ISERI-CARVALHO wrote the January 19,
2012 with the intent of denying BYNUM his rights guaranteed statutes
and under the U.S. Constitution and the Hawai'i State Constitution.
ISERI-CARVALHO wrote the January
19,2012 under the color of her authority under state law as an
elected public prosecutor.
94. ISERI-CARVALHO wrote the January 19,
2012 with the intent of silencing BYNUM in his capacity as an elected
official with respect to the operations and budget of the Office of
the Prosecuting Attorney.
ISERI-CARVALHO's conduct, in writing
and publishing the January 19, 2012 letter and her making her
comments derogatory comments about BYNUM on the Council floor would
have chilled or silenced a person of ordinary firmness from future
First Amendment activities.
Fearful of the Prosecutor's
unprincipled ire, and not wanting to risk violating the law related
to recusal as it was presented to the Kaua'i County Council by the
Prosecuting Attorney, BYMJM ceded to ISERI-CARVALHO's demand for his
recusal from the January, 2012 County Council Meeting. Thereafter
BYNUM solicited an opinion from the County of Kaua'i Board of Ethics,
which later concluded, contrary to the legal assertions made by
ISERICARVALHO to the Kaua'i County Council, that BYNUM did not have a
conflict of interest such that he should not be recused from
fulfilling his duties as an elected councilman with respect to
questioning ISERI-CARVALHO, as would any other elected member of the
Kaua'i County Council, with respect to the OPA operations and budget.

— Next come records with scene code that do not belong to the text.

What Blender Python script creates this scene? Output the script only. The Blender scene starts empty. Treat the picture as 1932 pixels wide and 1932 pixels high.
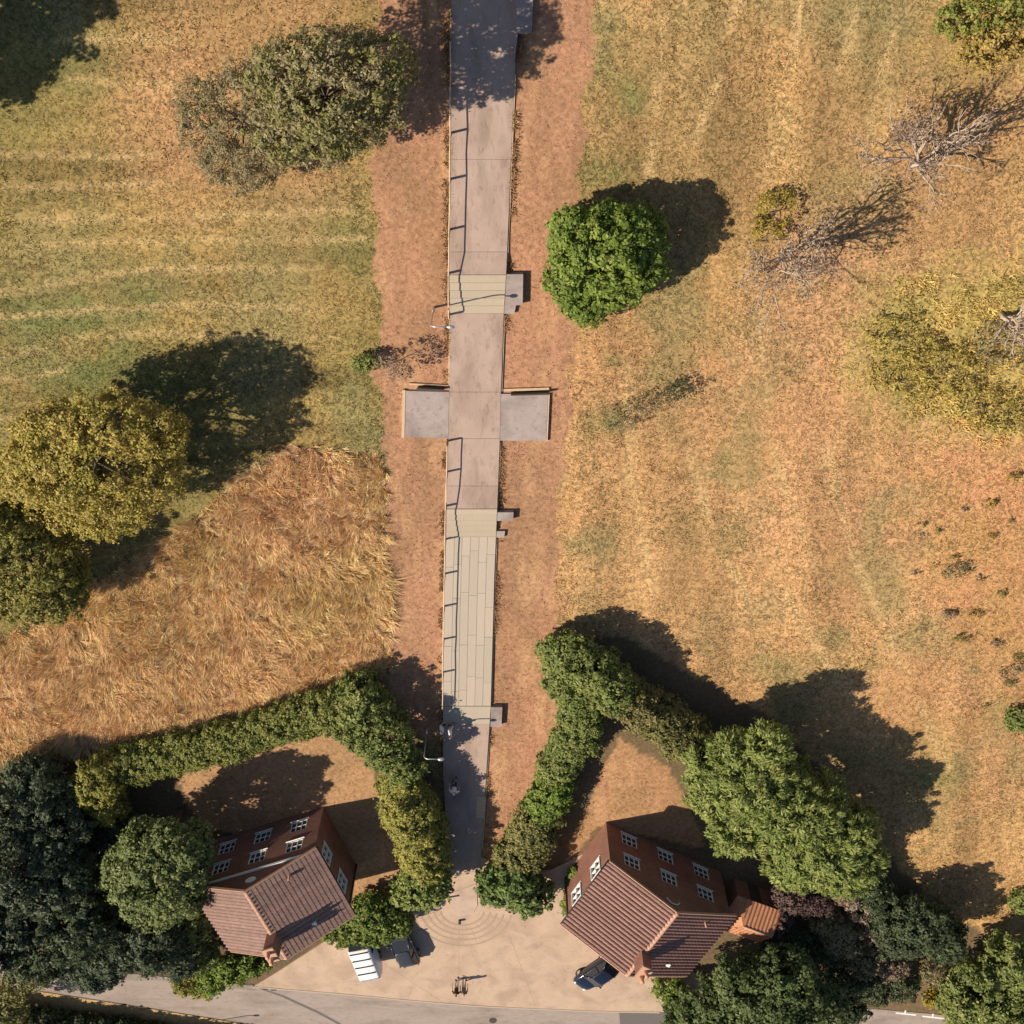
import bpy, bmesh, math, random
import numpy as np
from mathutils import Vector, Matrix

rng = np.random.default_rng(11)
random.seed(11)
SC = bpy.context.scene
COL = SC.collection
R = math.radians

# ------------------------------------------------------------------ camera
CAM_H, CAM_F, CAM_T = 72.0, 2300.0, 0.455          # height (m), focal length (in 1932 px), tilt from straight down
cam_d = bpy.data.cameras.new('camera')
cam = bpy.data.objects.new('camera', cam_d); COL.objects.link(cam)
cam.location = (0, 0, CAM_H); cam.rotation_euler = (-CAM_T, 0, 0)
cam_d.sensor_width = 36.0; cam_d.lens = 36.0 * CAM_F / 1932.0
cam_d.clip_start = 1.0; cam_d.clip_end = 3000.0
SC.camera = cam

# ------------------------------------------------------------------ light
SUN_AZ, SUN_EL = R(13), R(43)                       # direction shadows fall (from +x towards +y), elevation
to_light = Vector((-math.cos(SUN_AZ) * math.cos(SUN_EL), -math.sin(SUN_AZ) * math.cos(SUN_EL), math.sin(SUN_EL)))
world = bpy.data.worlds.new('World'); SC.world = world; world.use_nodes = True
wn = world.node_tree.nodes; wl = world.node_tree.links; wn.clear()
sky = wn.new('ShaderNodeTexSky'); sky.sky_type = 'NISHITA'; sky.sun_disc = False
sky.sun_elevation = SUN_EL; sky.sun_rotation = math.atan2(to_light.x, to_light.y)
bg = wn.new('ShaderNodeBackground'); bg.inputs[1].default_value = 0.068
wo = wn.new('ShaderNodeOutputWorld')
wl.new(sky.outputs[0], bg.inputs[0]); wl.new(bg.outputs[0], wo.inputs[0])
sun_d = bpy.data.lights.new('sun', 'SUN'); sun_d.energy = 5.0; sun_d.angle = R(0.55); sun_d.color = (1.0, 0.87, 0.69)
sun = bpy.data.objects.new('sun', sun_d); COL.objects.link(sun)
sun.rotation_euler = (-to_light).to_track_quat('-Z', 'Y').to_euler(); sun.location = (0, 0, 60)
SC.view_settings.view_transform = 'Standard'; SC.view_settings.look = 'None'
SC.view_settings.exposure = 0.44; SC.view_settings.gamma = 1.0; SC.view_settings.use_curve_mapping = False

# ------------------------------------------------------------------ helpers
def g(px, py, z=0.0):
    """world point at height z that stands at pixel (px,py) of the 1932 px view (survey helper)"""
    a = (px - 966.0) / CAM_F; b = -(py - 966.0) / CAM_F
    ct, st = math.cos(CAM_T), math.sin(CAM_T)
    dx, dy, dz = a, b * ct - st, -b * st - ct
    t = (CAM_H - z) / -dz
    return np.array([dx * t, dy * t, z])
def gp(pts, z=0.0): return np.array([g(x, y, z)[:2] for x, y in pts])

def tag(o, label=None, cat=None, group=None, kind=None):
    if label: o['label'] = label
    if cat: o['category'] = cat
    if group: o['group'] = group
    if kind: o['kind'] = kind
    return o
def empty(name, loc=(0, 0, 0), rz=0.0):
    o = bpy.data.objects.new(name, None); COL.objects.link(o)
    o.location = loc; o.rotation_euler = (0, 0, rz); o.empty_display_size = 0.3
    return o
def link(name, me, parent=None):
    o = bpy.data.objects.new(name, me); COL.objects.link(o)
    if parent is not None: o.parent = parent
    return o
def mesh_np(name, verts, faces, mat, parent=None, cols=None, smooth=False, k=None):
    """verts (N,3); faces (M,k) int array"""
    verts = np.asarray(verts, np.float32); faces = np.asarray(faces, np.int32)
    me = bpy.data.meshes.new(name); M, kk = faces.shape
    me.vertices.add(len(verts)); me.vertices.foreach_set('co', verts.ravel())
    me.loops.add(M * kk); me.loops.foreach_set('vertex_index', faces.ravel())
    me.polygons.add(M)
    me.polygons.foreach_set('loop_start', np.arange(0, M * kk, kk, dtype=np.int32))
    me.polygons.foreach_set('loop_total', np.full(M, kk, np.int32))
    if smooth: me.polygons.foreach_set('use_smooth', np.ones(M, bool))
    if cols is not None:
        a = me.color_attributes.new('Col', 'FLOAT_COLOR', 'POINT')
        cols = np.asarray(cols); c = np.ones((len(verts), 4), np.float32); c[:, :cols.shape[1]] = cols
        a.data.foreach_set('color', c.ravel())
    me.update(calc_edges=True); me.materials.append(mat)
    return link(name, me, parent)
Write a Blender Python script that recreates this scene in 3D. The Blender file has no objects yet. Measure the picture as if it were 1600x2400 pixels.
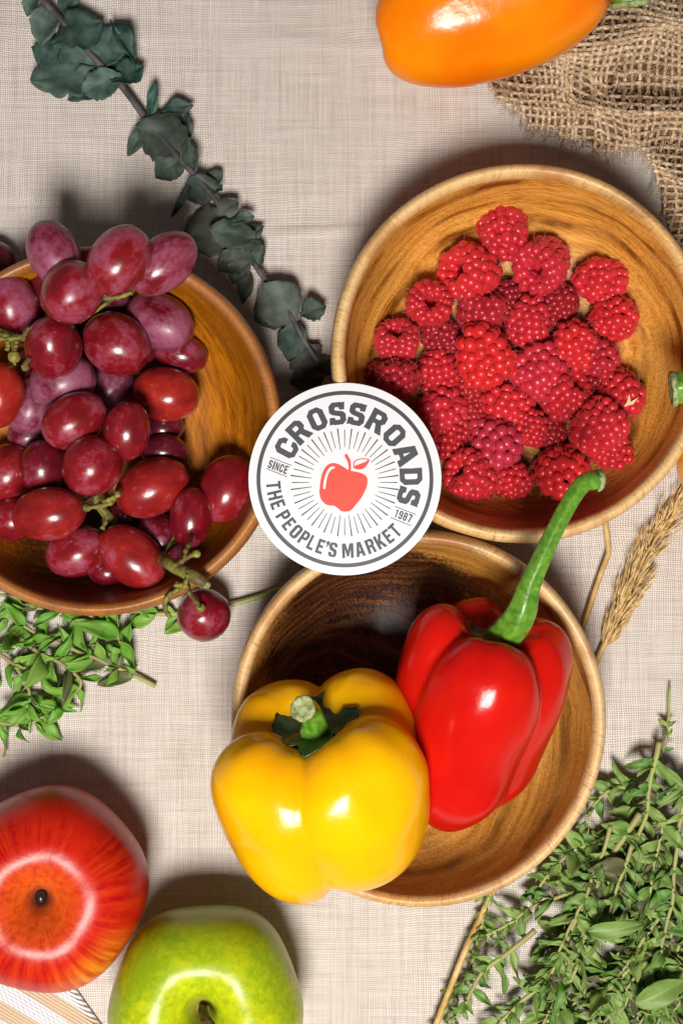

But it wasn't like Iseri didn't have a
couple of loyal supporters on the council: members Mel Rapozo and
Kipukai Kuali`i did their best to throw up smoke screens and throw
down oil slicks to obscure, slow down and, they hoped, eliminate
challenges to Iseri.
On March 14, 2012 and again on March
21, 2012 there was a Special Council meeting item involving the
Prosecuting Attorney's request for Council permission to hire a Law
Office Assistant. At the opening of the latter meeting ISERI-CARVALHO
notified the Council, through counsel, that she would be asking
questions of BYNUM before she would agree to testify before the
Council. The proposed questions to councilman BYNUM included whether
he would "waive [his] rights" and if [he was] aware that
"statements that you make can be used against you in the
criminal proceeding."
This March 14, 2012 questioning of
BYNUM on behalf of ISERI-CARVALHO would have chilled or silenced a
person of ordinary firmness from future First Amendment activities.
During these 2012 County Council
meetings ISERI-CARVALHO repeatedly referred to the charges that her
Office had filed against BYNUM as the primary basis for removing him
from any legislative oversight of the Office of the Prosecuting
Attorney. In none of these references did ISERI-CARVALHO reference
any presumption of innocence or acknowledge the fact of Plaintiff s
innocence as established by the legal opinions of deputy County
Attorney's Jung and Dahilig.
In addition to the
pressures Iseri was maliciously causing in Bynum's public life her
actions made a mess of his personal financial affairs when he put his
home up for sale.
While all of these matters were
happening, BYNUM had listed his home for sale. In the spring of 2012,
he entered into a contract for the sale of his home. The sale went
into escrow. The buyers, however, became concerned that the house may
not have been properly permitted after reading about the prosecution
of BYNUM in the local newspaper. In response, the buyers went to the
PLANNING DEPARTMENT and inquired whether there were problems with the
permitting of the BYNUM property. The representative of the PLANNING
DEPARTMENT wrongly and maliciously informed the buyers that the
alleged zoning violations would run with the land and transfer to any
new owners. The PLANNING DEPARTMENT employee then falsely informed
the buyers that they would not be permitted to rent out any rooms in
the residence if they bought the home. In response to these, and
other false representations from the PLANNING DEPARTMENT, the buyers
cancelled (sic) escrow. The house remains unsold. The loss of the
sale of the home caused BYNUM to suffer significant financial damages
to be proven at trial.
Finally Bynum had his day in court so a
judge could ostensibly say to Iseri "what are you, nuckin futz?"
So Oye, Oye. All rise for the courtroom
scene- Take One:
On April 5, 2012 a hearing was held
in the Fifth Circuit Court, State of Hawai'i, after which the
Honorable Kathleen N.A. Watanabe ordered that the Office of the
Prosecuting Attorney was disqualified from further involvement in the
criminal zoning case against BYNUM.
Thereafter, the State of Hawai'i
Office of the Attorney General appointed a Special Deputy Attorney
General to take over the case from the disqualified Office of the
Prosecuting Attorney. The Special Deputy re-investigated the facts
and circumstances related to the alleged zoning crimes and very
rapidly concluded that there was no provable case against BYNUM.
The Circuit Court, with the
agreement and written consent of the Special Deputy Attorney General,
dismissed the entire criminal case against BYNUM with prejudice.
Thereafter, First Deputy Prosecuting
Attorney Delaplane, working under the authority of ISERI-CARVALHO
told the local newspaper reporter that the dismissal did not equate
to innocence.
Iseri is opposed by Deputy County
Attorney Justin Kollar in the November 6 election.